Douglas was not well-received by some audiences. She opposed the drainage of a suburb in Dade County named East Everglades. After the county approved building permits in the Everglades, the land flooded as it had for centuries. When homeowners demanded the Army Corps of Engineers drain their neighborhoods, she was the only opposing voice. At the hearing in 1983, she was booed by the audience of residents. "Can't you boo any louder than that?" she chided, eventually making them laugh. "They're all good souls—they just shouldn't be out there", she wrote.
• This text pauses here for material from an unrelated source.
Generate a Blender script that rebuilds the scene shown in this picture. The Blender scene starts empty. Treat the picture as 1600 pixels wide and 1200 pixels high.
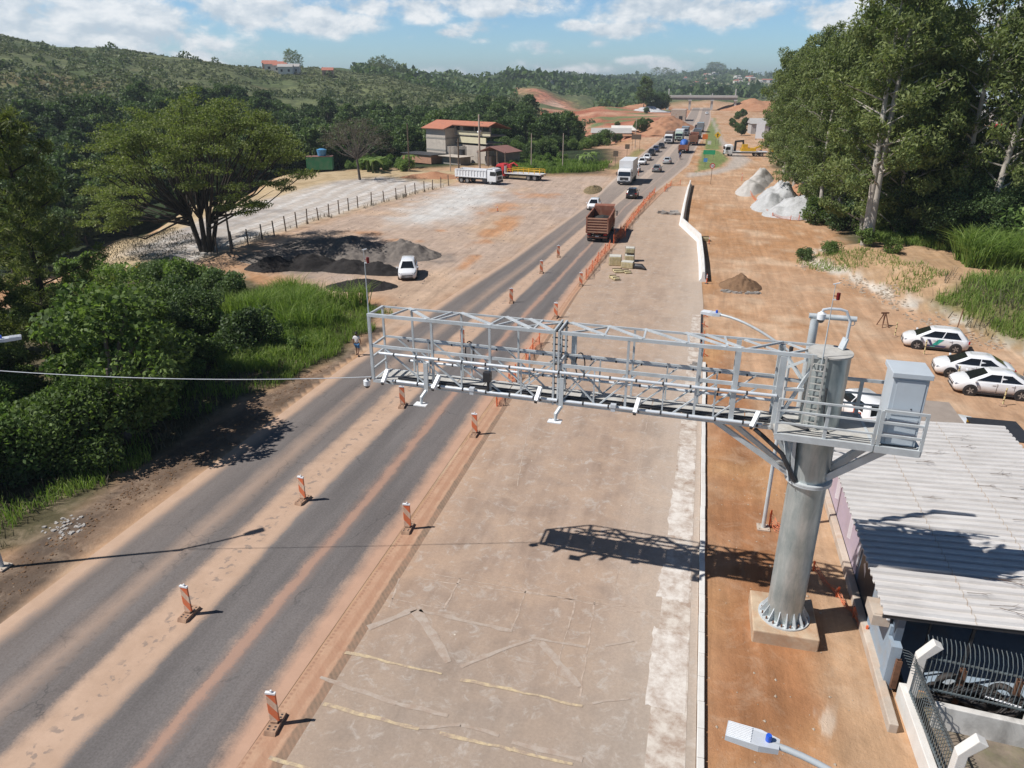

Dade County commissioners eventually decided not to drain.

Florida Governor Lawton Chiles explained her impact, saying, "Marjory was the first voice to really wake a lot of us up to what we were doing to our quality of life. She was not just a pioneer of the environmental movement, she was a prophet, calling out to us to save the environment for our children and our grandchildren."

Other causes

Douglas also served as a charter member of the first American Civil Liberties Union chapter organized in the South in the 1950s. She lent her support to the Equal Rights Amendment, speaking to the legislature in Tallahassee urging them to ratify the amendment. In the 1980s Douglas lent her support to the Florida Rural Legal Services, a group that worked to protect migrant farm workers who were centered around Belle Glade, and who were primarily employed by the sugarcane industry. She wrote to Governor Bob Graham in 1985 to encourage him to assess the conditions the migrant workers endured. The same year, Douglas approached the Dade County School Board and insisted that the Biscayne Nature Center, which had been housed in hot dog stands, needed a building of its own. The center received a portable building until 1991 when the Florida Department of Education endowed $1.8 million for the Marjory Stoneman Douglas Biscayne Nature Center in Crandon Park.